**Direction:** Every record should be written out exactly, please.

Scene script records
════════════════

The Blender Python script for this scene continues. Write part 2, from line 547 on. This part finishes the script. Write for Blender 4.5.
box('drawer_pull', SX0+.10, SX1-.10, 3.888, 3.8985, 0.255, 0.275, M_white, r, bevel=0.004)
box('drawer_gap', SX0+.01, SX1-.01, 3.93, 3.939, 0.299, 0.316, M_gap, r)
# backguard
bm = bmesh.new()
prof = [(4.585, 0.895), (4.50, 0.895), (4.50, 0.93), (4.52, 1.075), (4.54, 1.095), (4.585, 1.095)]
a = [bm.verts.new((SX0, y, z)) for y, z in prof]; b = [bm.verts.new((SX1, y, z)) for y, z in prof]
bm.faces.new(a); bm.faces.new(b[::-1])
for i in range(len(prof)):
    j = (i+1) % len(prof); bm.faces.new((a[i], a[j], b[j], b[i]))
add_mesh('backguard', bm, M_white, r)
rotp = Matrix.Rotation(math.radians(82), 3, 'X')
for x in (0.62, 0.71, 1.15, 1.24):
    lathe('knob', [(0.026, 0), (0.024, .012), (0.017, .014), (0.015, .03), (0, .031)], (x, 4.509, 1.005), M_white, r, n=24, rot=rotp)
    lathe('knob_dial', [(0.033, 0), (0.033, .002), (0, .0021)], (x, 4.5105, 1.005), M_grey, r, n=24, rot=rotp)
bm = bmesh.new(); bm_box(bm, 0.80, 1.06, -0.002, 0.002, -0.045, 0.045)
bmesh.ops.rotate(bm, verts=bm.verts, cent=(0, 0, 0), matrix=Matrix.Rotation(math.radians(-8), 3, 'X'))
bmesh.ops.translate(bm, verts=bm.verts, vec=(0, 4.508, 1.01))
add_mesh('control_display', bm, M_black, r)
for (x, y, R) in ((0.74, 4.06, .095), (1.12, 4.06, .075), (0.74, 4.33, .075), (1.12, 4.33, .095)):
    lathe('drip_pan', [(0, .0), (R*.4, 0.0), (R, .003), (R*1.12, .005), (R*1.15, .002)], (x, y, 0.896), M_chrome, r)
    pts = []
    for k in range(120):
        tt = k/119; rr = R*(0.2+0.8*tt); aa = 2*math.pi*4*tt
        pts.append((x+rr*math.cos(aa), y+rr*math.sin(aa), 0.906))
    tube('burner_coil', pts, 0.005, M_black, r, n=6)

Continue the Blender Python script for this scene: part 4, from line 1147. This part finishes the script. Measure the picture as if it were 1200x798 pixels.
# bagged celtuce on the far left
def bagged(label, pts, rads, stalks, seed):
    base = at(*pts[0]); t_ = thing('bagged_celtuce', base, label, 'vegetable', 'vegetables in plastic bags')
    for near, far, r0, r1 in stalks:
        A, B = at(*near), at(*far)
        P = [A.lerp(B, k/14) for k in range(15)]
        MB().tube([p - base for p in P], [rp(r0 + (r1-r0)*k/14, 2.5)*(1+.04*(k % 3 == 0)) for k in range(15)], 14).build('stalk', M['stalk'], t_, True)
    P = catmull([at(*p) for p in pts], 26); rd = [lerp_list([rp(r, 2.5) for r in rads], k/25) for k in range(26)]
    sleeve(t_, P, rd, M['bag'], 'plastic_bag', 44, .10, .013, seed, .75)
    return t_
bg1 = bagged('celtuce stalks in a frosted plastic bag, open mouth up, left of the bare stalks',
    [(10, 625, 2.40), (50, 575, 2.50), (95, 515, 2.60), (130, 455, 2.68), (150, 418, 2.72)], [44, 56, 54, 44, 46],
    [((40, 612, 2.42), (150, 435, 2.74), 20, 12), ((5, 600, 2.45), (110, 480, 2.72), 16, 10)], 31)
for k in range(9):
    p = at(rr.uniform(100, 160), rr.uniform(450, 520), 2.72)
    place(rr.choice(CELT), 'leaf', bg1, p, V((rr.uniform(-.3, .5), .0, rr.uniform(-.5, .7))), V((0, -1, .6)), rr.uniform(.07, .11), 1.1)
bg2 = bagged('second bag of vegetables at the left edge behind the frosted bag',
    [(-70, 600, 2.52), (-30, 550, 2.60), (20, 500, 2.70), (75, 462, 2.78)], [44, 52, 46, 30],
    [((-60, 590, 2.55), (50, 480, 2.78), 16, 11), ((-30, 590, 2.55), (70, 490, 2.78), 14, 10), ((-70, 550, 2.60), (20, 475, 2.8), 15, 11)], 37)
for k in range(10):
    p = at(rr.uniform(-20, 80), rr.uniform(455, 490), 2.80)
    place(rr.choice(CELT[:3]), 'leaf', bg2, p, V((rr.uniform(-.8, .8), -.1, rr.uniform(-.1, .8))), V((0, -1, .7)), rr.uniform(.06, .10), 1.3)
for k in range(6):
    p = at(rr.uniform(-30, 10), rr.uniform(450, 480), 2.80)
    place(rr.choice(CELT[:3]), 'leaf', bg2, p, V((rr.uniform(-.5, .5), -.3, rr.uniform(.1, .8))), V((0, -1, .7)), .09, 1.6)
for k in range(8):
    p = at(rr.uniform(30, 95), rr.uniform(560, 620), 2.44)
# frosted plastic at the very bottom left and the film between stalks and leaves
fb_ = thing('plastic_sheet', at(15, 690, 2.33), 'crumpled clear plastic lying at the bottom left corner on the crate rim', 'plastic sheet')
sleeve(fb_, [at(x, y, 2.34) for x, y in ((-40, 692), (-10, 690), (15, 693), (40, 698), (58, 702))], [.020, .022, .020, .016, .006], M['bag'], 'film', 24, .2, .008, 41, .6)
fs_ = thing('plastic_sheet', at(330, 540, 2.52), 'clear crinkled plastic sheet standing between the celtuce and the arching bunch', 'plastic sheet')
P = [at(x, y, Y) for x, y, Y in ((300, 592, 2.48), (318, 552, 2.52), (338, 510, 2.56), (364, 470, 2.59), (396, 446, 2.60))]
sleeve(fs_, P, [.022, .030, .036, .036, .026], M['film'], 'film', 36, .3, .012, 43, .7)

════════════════

**Exercise response:**
The Blender Python script for this scene continues. Write part 2, from line 547 on. This part finishes the script. Write for Blender 4.5.
box('drawer_pull', SX0+.10, SX1-.10, 3.888, 3.8985, 0.255, 0.275, M_white, r, bevel=0.004)
box('drawer_gap', SX0+.01, SX1-.01, 3.93, 3.939, 0.299, 0.316, M_gap, r)
# backguard
bm = bmesh.new()
prof = [(4.585, 0.895), (4.50, 0.895), (4.50, 0.93), (4.52, 1.075), (4.54, 1.095), (4.585, 1.095)]
a = [bm.verts.new((SX0, y, z)) for y, z in prof]; b = [bm.verts.new((SX1, y, z)) for y, z in prof]
bm.faces.new(a); bm.faces.new(b[::-1])
for i in range(len(prof)):
    j = (i+1) % len(prof); bm.faces.new((a[i], a[j], b[j], b[i]))
add_mesh('backguard', bm, M_white, r)
rotp = Matrix.Rotation(math.radians(82), 3, 'X')
for x in (0.62, 0.71, 1.15, 1.24):
    lathe('knob', [(0.026, 0), (0.024, .012), (0.017, .014), (0.015, .03), (0, .031)], (x, 4.509, 1.005), M_white, r, n=24, rot=rotp)
    lathe('knob_dial', [(0.033, 0), (0.033, .002), (0, .0021)], (x, 4.5105, 1.005), M_grey, r, n=24, rot=rotp)
bm = bmesh.new(); bm_box(bm, 0.80, 1.06, -0.002, 0.002, -0.045, 0.045)
bmesh.ops.rotate(bm, verts=bm.verts, cent=(0, 0, 0), matrix=Matrix.Rotation(math.radians(-8), 3, 'X'))
bmesh.ops.translate(bm, verts=bm.verts, vec=(0, 4.508, 1.01))
add_mesh('control_display', bm, M_black, r)
for (x, y, R) in ((0.74, 4.06, .095), (1.12, 4.06, .075), (0.74, 4.33, .075), (1.12, 4.33, .095)):
    lathe('drip_pan', [(0, .0), (R*.4, 0.0), (R, .003), (R*1.12, .005), (R*1.15, .002)], (x, y, 0.896), M_chrome, r)
    pts = []
    for k in range(120):
        tt = k/119; rr = R*(0.2+0.8*tt); aa = 2*math.pi*4*tt
        pts.append((x+rr*math.cos(aa), y+rr*math.sin(aa), 0.906))
    tube('burner_coil', pts, 0.005, M_black, r, n=6)

Continue the Blender Python script for this scene: part 4, from line 1147. This part finishes the script. Measure the picture as if it were 1200x798 pixels.
# bagged celtuce on the far left
def bagged(label, pts, rads, stalks, seed):
    base = at(*pts[0]); t_ = thing('bagged_celtuce', base, label, 'vegetable', 'vegetables in plastic bags')
    for near, far, r0, r1 in stalks:
        A, B = at(*near), at(*far)
        P = [A.lerp(B, k/14) for k in range(15)]
        MB().tube([p - base for p in P], [rp(r0 + (r1-r0)*k/14, 2.5)*(1+.04*(k % 3 == 0)) for k in range(15)], 14).build('stalk', M['stalk'], t_, True)
    P = catmull([at(*p) for p in pts], 26); rd = [lerp_list([rp(r, 2.5) for r in rads], k/25) for k in range(26)]
    sleeve(t_, P, rd, M['bag'], 'plastic_bag', 44, .10, .013, seed, .75)
    return t_
bg1 = bagged('celtuce stalks in a frosted plastic bag, open mouth up, left of the bare stalks',
    [(10, 625, 2.40), (50, 575, 2.50), (95, 515, 2.60), (130, 455, 2.68), (150, 418, 2.72)], [44, 56, 54, 44, 46],
    [((40, 612, 2.42), (150, 435, 2.74), 20, 12), ((5, 600, 2.45), (110, 480, 2.72), 16, 10)], 31)
for k in range(9):
    p = at(rr.uniform(100, 160), rr.uniform(450, 520), 2.72)
    place(rr.choice(CELT), 'leaf', bg1, p, V((rr.uniform(-.3, .5), .0, rr.uniform(-.5, .7))), V((0, -1, .6)), rr.uniform(.07, .11), 1.1)
bg2 = bagged('second bag of vegetables at the left edge behind the frosted bag',
    [(-70, 600, 2.52), (-30, 550, 2.60), (20, 500, 2.70), (75, 462, 2.78)], [44, 52, 46, 30],
    [((-60, 590, 2.55), (50, 480, 2.78), 16, 11), ((-30, 590, 2.55), (70, 490, 2.78), 14, 10), ((-70, 550, 2.60), (20, 475, 2.8), 15, 11)], 37)
for k in range(10):
    p = at(rr.uniform(-20, 80), rr.uniform(455, 490), 2.80)
    place(rr.choice(CELT[:3]), 'leaf', bg2, p, V((rr.uniform(-.8, .8), -.1, rr.uniform(-.1, .8))), V((0, -1, .7)), rr.uniform(.06, .10), 1.3)
for k in range(6):
    p = at(rr.uniform(-30, 10), rr.uniform(450, 480), 2.80)
    place(rr.choice(CELT[:3]), 'leaf', bg2, p, V((rr.uniform(-.5, .5), -.3, rr.uniform(.1, .8))), V((0, -1, .7)), .09, 1.6)
for k in range(8):
    p = at(rr.uniform(30, 95), rr.uniform(560, 620), 2.44)
# frosted plastic at the very bottom left and the film between stalks and leaves
fb_ = thing('plastic_sheet', at(15, 690, 2.33), 'crumpled clear plastic lying at the bottom left corner on the crate rim', 'plastic sheet')
sleeve(fb_, [at(x, y, 2.34) for x, y in ((-40, 692), (-10, 690), (15, 693), (40, 698), (58, 702))], [.020, .022, .020, .016, .006], M['bag'], 'film', 24, .2, .008, 41, .6)
fs_ = thing('plastic_sheet', at(330, 540, 2.52), 'clear crinkled plastic sheet standing between the celtuce and the arching bunch', 'plastic sheet')
P = [at(x, y, Y) for x, y, Y in ((300, 592, 2.48), (318, 552, 2.52), (338, 510, 2.56), (364, 470, 2.59), (396, 446, 2.60))]
sleeve(fs_, P, [.022, .030, .036, .036, .026], M['film'], 'film', 36, .3, .012, 43, .7)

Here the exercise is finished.